If your cuts are only 0.002/0/003 in depth, cutter deflection is unlikely. When you say "Cutting right to left, the opposite happens.", what do you mean? Does the trailing edge still cut? As in the trailing edge always cuts no matter which direction you go? That normally points to spindle squareness, but not in both directions. If it only seems to cut after the leading edge gets off the work, then seems to dive in, that is likely spindle bearings allowing the cutter to drop a bit. How much is it cutting? Does this happen if you go right back across the surface with no adjustments in Z depth?
 
Are you saying the cutter always cuts deeper on the right side? If so, the head is rotated slightly clockwise from vertical. Time for a re-alignment.

Tom
 
You have wear in the mill. When your leading edge is hitting, you are getting just enough flex (play) that the trailing edge is picking it back up. That is why you are seeing it going the other way also.

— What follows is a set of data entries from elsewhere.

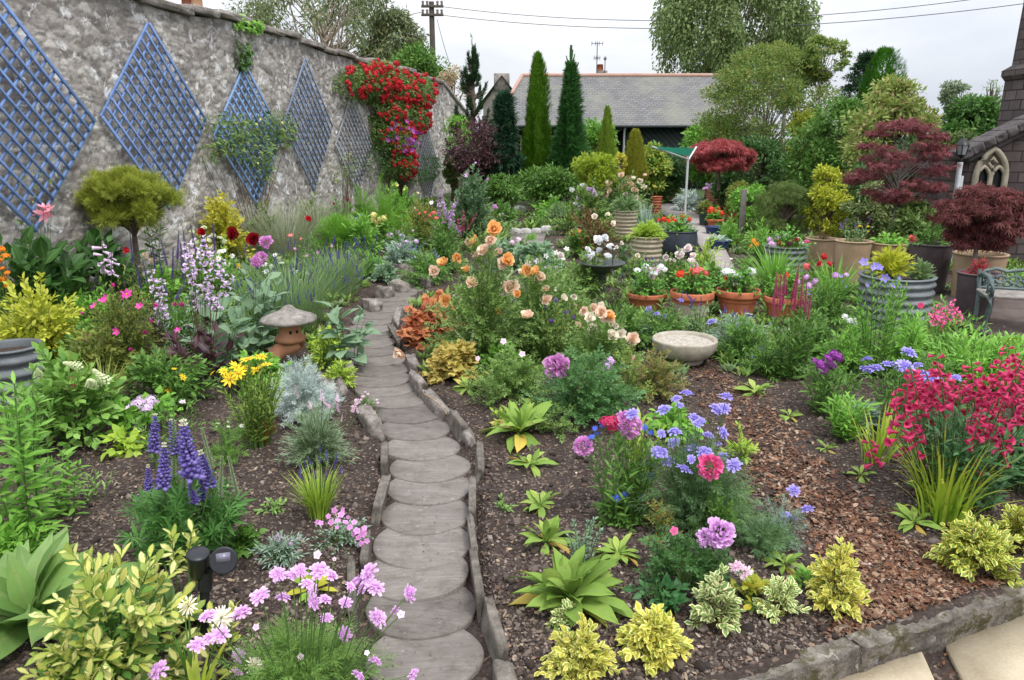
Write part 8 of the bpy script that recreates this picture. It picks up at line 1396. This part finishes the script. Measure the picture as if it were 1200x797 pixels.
for a in [
 ('rose_bush', 'sparse low rose with lime young leaves by the first big rosette', 'rose', 575, 478, 50, 40, ROSEK, 'rose', .06, 16, 8),
 ('rose_bush', 'thin-stemmed young rose beside the hot pink bloom', 'rose', 735, 470, 60, 60, ROSEK, leafM('leaf_limerose', ['7a9a40', '98b050', '6a8a3a', 'a49a4c']), .06, 20, 9),
 ('rose_bush', 'open low rose foliage in the soil between pink rose and rosettes', 'rose', 655, 512, 60, 44, ROSEK, 'rose', .06, 16, 8),
 ('rose_bush', 'red-tipped low rose shoots above the pale mauve peony', 'rose', 775, 640, 56, 56, ROSEK, leafM('leaf_redtip', ['6a8a3a', '8a9a48', '9a7048', '5e7e38']), .055, 14, 8),
 ('rose_bush', 'dark rose leaves beneath the hot pink peony stem', 'rose', 855, 610, 60, 50, ROSEK, 'mid', .06, 18, 8),
 ('leafy_weed', 'lime weed with upright leaves at the bark edge by the violet drift', 'weed', 868, 545, 44, 46, LEAF, 'lime', .06, 14, 8),
 ('leafy_weed', 'small spreading weed beside the upright golden euonymus', 'weed', 945, 690, 44, 24, LEAF, 'fresh', .045, 14, 6),
 ('leafy_weed', 'pale-leaved weed on the soil just below the yellow heuchera', 'weed', 590, 500, 40, 22, LEAF, 'lime', .05, 12, 6),
 ('leafy_weed', 'little seedling tuft midway down the rosette row by the edging', 'weed', 590, 600, 26, 18, LEAF, 'stemmy', .035, 9, 6),
 ('leafy_weed', 'seedling tuft on the soil beside the blue lavender', 'weed', 320, 600, 34, 18, LEAF, 'stemmy', .04, 10, 6),
 ('feverfew', 'wispy green feverfew between coreopsis and lupins', 'plant', 270, 540, 60, 58, FERN, 'fresh', .06, 26, 9, [('daisy', 'white', 5, 5)]),
 ('bellflower', 'fine stems with lilac bells behind the lupin spikes', 'bellflower', 200, 545, 70, 80, LEAFL, 'mid', .06, 16, 14, [('bell', 'lilacw', [(150, 478), (186, 470), (214, 472)], 7, 'cam')], 'stems'),
 ('dock_leaf', 'broad yellowing leaves at the feet of the hydrangea', 'plant', 150, 528, 60, 28, LEAFB, 'lime', .09, 14, 5),
 ('lily_shoot', 'narrow-leaved green shoots in front of the zinc tub', 'lily', 40, 545, 70, 110, LEAFL, 'mid', .1, 9, 22, None, 'stems'),
 ('grass_clump', 'arching dark grass between hydrangea and rock rose', 'grass', 125, 480, 80, 56, None, 'olive', .012, 120, 0, None, 'grass'),
 ('leafy_perennial', 'soft green leaves spilling by the inula at the picture edge', 'plant', 20, 650, 90, 50, LEAF, 'fresh', .07, 40, 10),
 ('wild_strawberry', 'low dark leaves in the soil between lupins and the solar light', 'plant', 285, 640, 50, 26, LOBED, 'mid', .05, 26, 6),
 ('pink_dianthus', 'grey tuft with tiny pink dots between aubrieta and scabious', 'dianthus', 330, 655, 70, 30, KITEN, 'grey', .045, 50, 10, [('cup', 'palepink', 7, 6)])]:
    filler(*a)
# repeats share a group
from collections import defaultdict
kinds_ = defaultdict(list)
for o in scene.objects:
    if o.parent is None and o.get('category'): kinds_[o.name.split('.')[0]].append(o)
for nm, os_ in kinds_.items():
    if len(os_) > 1:
        ph = nm.replace('_', ' '); ph = ph[:-1]+'ies' if ph.endswith('y') else ph+'es' if ph.endswith(('sh', 's')) else ph+'s'
        for o in os_:
            if 'group' not in o: o['group'] = ph+' of the garden'
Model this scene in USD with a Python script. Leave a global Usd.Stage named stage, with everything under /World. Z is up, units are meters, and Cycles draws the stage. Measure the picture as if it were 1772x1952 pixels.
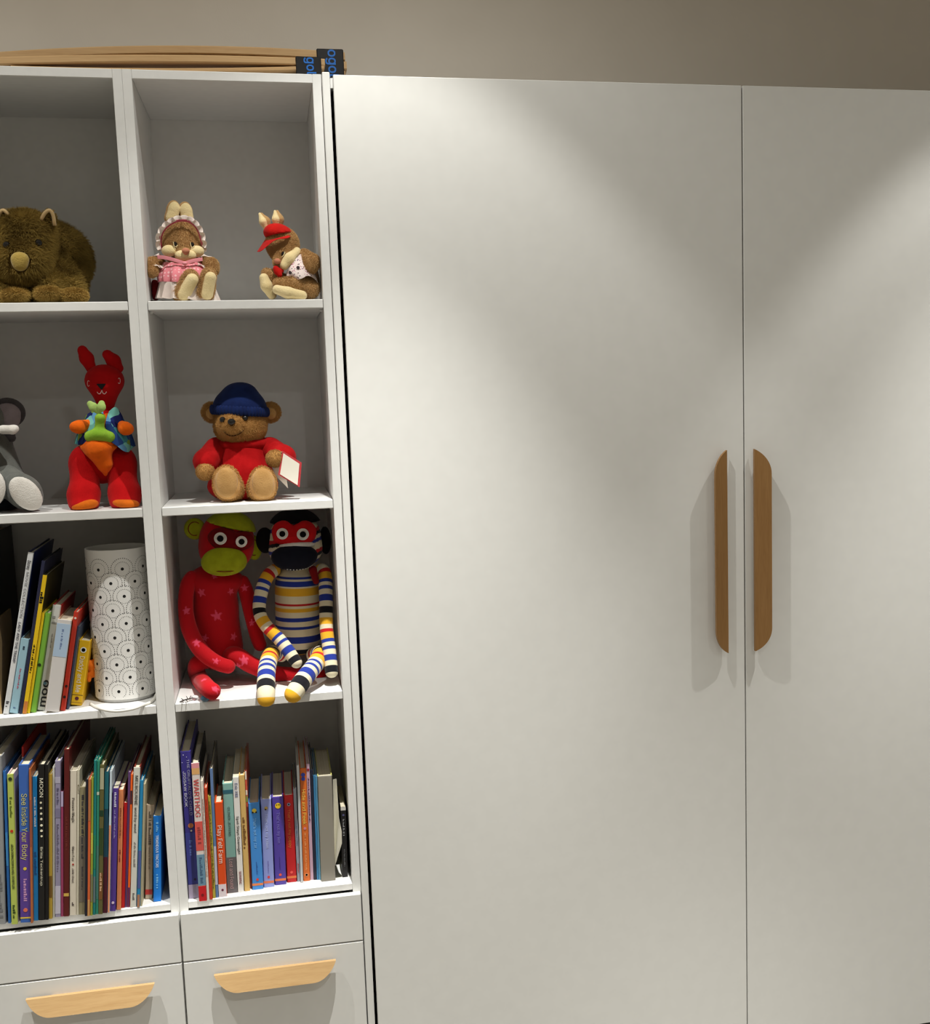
import math, random, numpy as np, trimesh, manifold3d, usdkit, meshkit
from pxr import Usd, UsdGeom, UsdLux, UsdShade, Gf, Sdf, Vt
from shapely.geometry import Polygon, Point, LineString, box as sbox
from shapely import affinity

stage = Usd.Stage.CreateInMemory()
UsdGeom.SetStageUpAxis(stage, UsdGeom.Tokens.z)
UsdGeom.SetStageMetersPerUnit(stage, 1.0)
UsdGeom.Xform.Define(stage, '/World')
UsdGeom.Scope.Define(stage, '/World/Looks')
PI = math.pi

# ------------------------------------------------------------------ camera, lights, exposure
W, H = 1772, 1952
ZO = 1.407                                   # floor to the survey's zero height
FPX, PX, PY = 2323.894, 1037.892, 1036.345   # focal length and optical axis in photo pixels
CAM = np.array([0.228199, -2.365796, 0.043171 + ZO])
RX, RZ, RY = math.radians(-7.46017), math.radians(-12.356595), math.radians(1.566373)
EXPOSURE = 1.31

def rot_cam():
    cx, sx, cy, sy, cz, sz = math.cos(RX), math.sin(RX), math.cos(RY), math.sin(RY), math.cos(RZ), math.sin(RZ)
    return (np.array([[cz, -sz, 0], [sz, cz, 0], [0, 0, 1]]) @ np.array([[1, 0, 0], [0, cx, -sx], [0, sx, cx]])
            @ np.array([[cy, 0, sy], [0, 1, 0], [-sy, 0, cy]]))
RC = rot_cam()                               # columns: right, forward, up

cam = UsdGeom.Camera.Define(stage, '/World/camera')
HA = 36.0
cam.CreateHorizontalApertureAttr(HA); cam.CreateVerticalApertureAttr(HA * H / W)
cam.CreateFocalLengthAttr(FPX / W * HA)
cam.CreateHorizontalApertureOffsetAttr(-(PX - W / 2) / W * HA)
cam.CreateVerticalApertureOffsetAttr((PY - H / 2) / W * HA)
cam.CreateClippingRangeAttr(Gf.Vec2f(0.02, 100)); cam.CreateExposureAttr(EXPOSURE)
M = np.eye(4); M[0, :3], M[1, :3], M[2, :3], M[3, :3] = RC[:, 0], RC[:, 2], -RC[:, 1], CAM
cam.AddTransformOp().Set(Gf.Matrix4d(*M.ravel().tolist()))

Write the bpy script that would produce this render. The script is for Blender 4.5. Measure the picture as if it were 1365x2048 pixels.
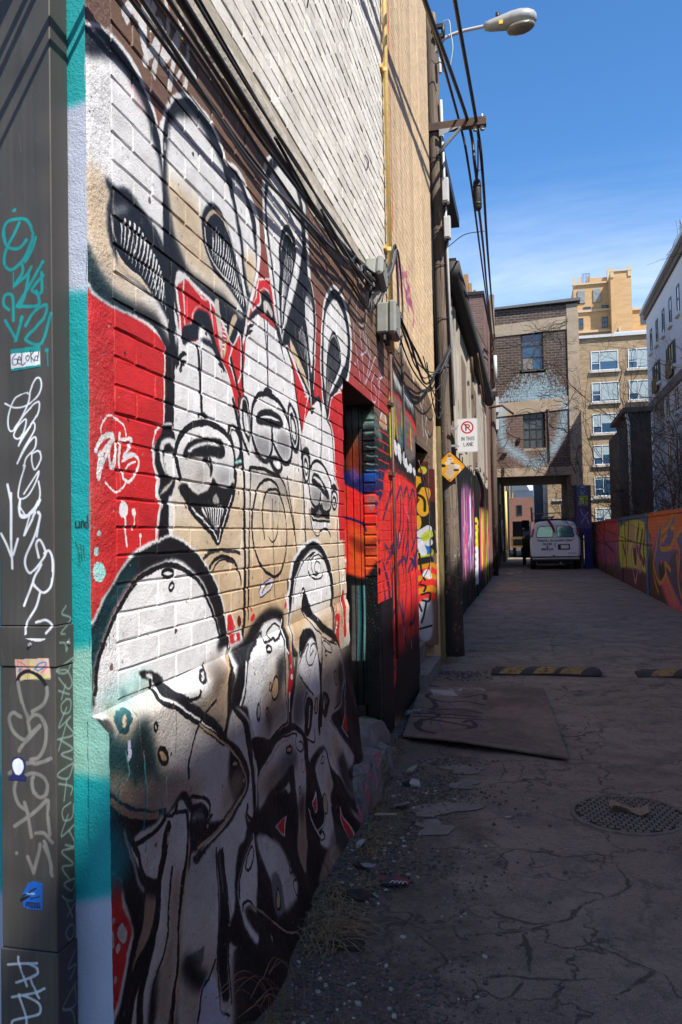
import bpy, math, random
import numpy as np
from mathutils import Vector, Matrix
for o in list(bpy.data.objects): bpy.data.objects.remove(o)
S = bpy.context.scene
COLL = S.collection
R = math.radians
# ------------------------------------------------------------------ camera
EYE = Vector((0, 0, 1.55))
def camera():
    cd = bpy.data.cameras.new('camera'); co = bpy.data.objects.new('camera', cd); COLL.objects.link(co)
    yaw, pitch, roll = R(13.1), R(1.75), R(1.15)
    f = Vector((-math.sin(yaw)*math.cos(pitch), math.cos(yaw)*math.cos(pitch), math.sin(pitch)))
    r = Vector((math.cos(yaw), math.sin(yaw), 0)); u = r.cross(f)
    r2 = r*math.cos(roll)-u*math.sin(roll); u2 = r*math.sin(roll)+u*math.cos(roll)
    co.matrix_world = Matrix(((r2.x, u2.x, -f.x, EYE.x), (r2.y, u2.y, -f.y, EYE.y), (r2.z, u2.z, -f.z, EYE.z), (0, 0, 0, 1)))
    cd.sensor_fit = 'VERTICAL'; cd.sensor_height = 36; cd.sensor_width = 24; cd.lens = 28.125
    cd.clip_start = .05; cd.clip_end = 2000
    S.camera = co
    return f, r2, u2
CF, CRT, CUP = camera()
# ------------------------------------------------------------------ sky, sun, exposure
SUN = Vector((-1, .85, -1.70)).normalized()          # direction the light travels
el = math.asin(-SUN.z); az = math.atan2(-SUN.x, -SUN.y)   # rotation from +Y towards +X
W = bpy.data.worlds.new('World'); S.world = W; W.use_nodes = True
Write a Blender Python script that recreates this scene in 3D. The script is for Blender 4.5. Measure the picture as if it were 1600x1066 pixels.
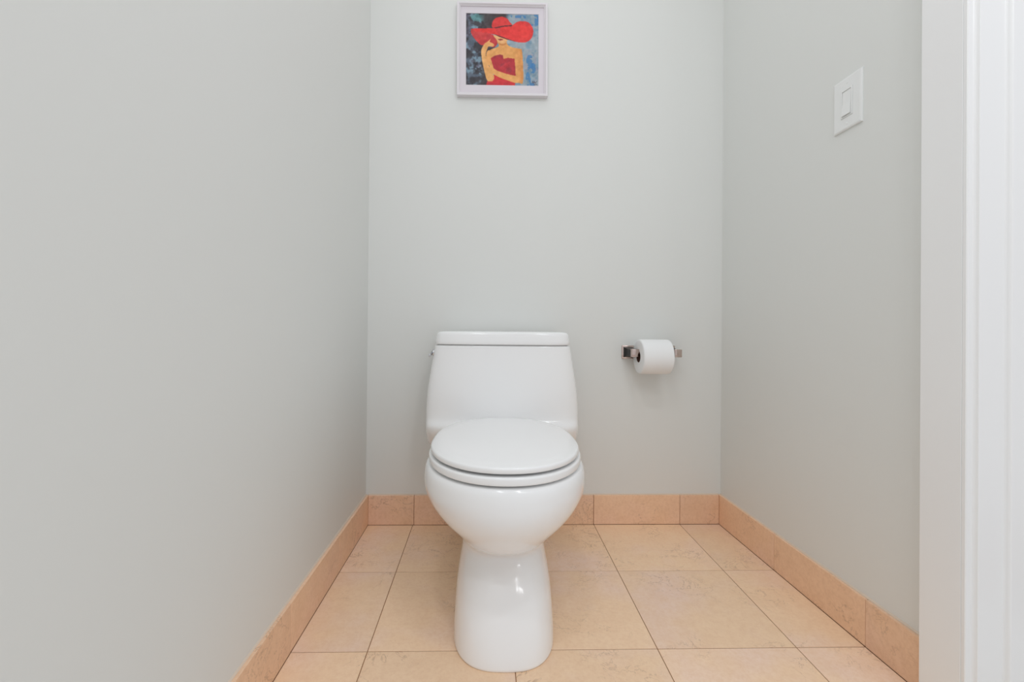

It only takes a few tenths of play, but with the quill down it magnifies the problem. What you want to do is re-tram your mill and get it as close to dead nuts as you can. Then when cutting, always cut from the same direction until you have the top of the piece faced off. It takes a little more time, but will insure a flatter part. If I have that problem on a particular mill, I try to use a flycutter that will go across the complete piece so I don't get the "stepped" effect. I then turn the piece over, leaving the same edge against the stationary jaw and do the same thing. If the part is too big to cut all at once, then it goes to the surface grinder to insure flatness.
 
Tram the head first, next check your bearings adjustment. Assuming that your quill is always at the same position. Hope I setting the right course.